Completely Centrally Essential Rings
Oleg Lyubimtsev, Askar Tuganbaev
TL;DR
The paper studies completely centrally essential rings, showing that semiprimary ones are Lie nilpotent with class bounded by the nilpotence index of the Jacobson radical $J(R)$ and that noetherian ones are strongly Lie nilpotent and hence $PI$. It proves that the property is preserved under forming the classical ring of fractions: for any completely centrally essential ring $R$, the localization $Q_{\text{cl}}(R)$ is again completely centrally essential. Additionally, it proves that if $R$ is a commutative domain and $G$ is any group, then the group ring $RG$ is commutative whenever it is completely centrally essential.
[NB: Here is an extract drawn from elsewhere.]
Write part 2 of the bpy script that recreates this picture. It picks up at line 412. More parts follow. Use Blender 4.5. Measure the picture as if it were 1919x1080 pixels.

The results combine invariance arguments, Ore conditions, and structural group-ring analysis (including the role of Hamiltonian groups and the quaternion group $Q_8$) to characterize when central essentiality forces commutativity in group rings and to describe the Lie-theoretic and PI implications for the ring structures involved.
Abstract
A ring $R$ is said to be centrally essential if for every its non-zero element $a$, there exist non-zero central elements $x$ and $y$ with $ax = y$. A ring $R$ is said to be completely centrally essential if all its factor rings are centrally essential rings. It is proved that completely centrally essential semiprimary rings are Lie nilpotent; noetherian completely centrally essential rings are strongly Lie nilpotent (in particular, every such a ring is a $PI$-ring). Every completely centrally essential ring has the classical ring of fractions which is a completely centrally essential ring. If $R$ is a commutative domain and $G$ is an arbitrary group, then any completely centrally essential group ring $RG$ is commutative.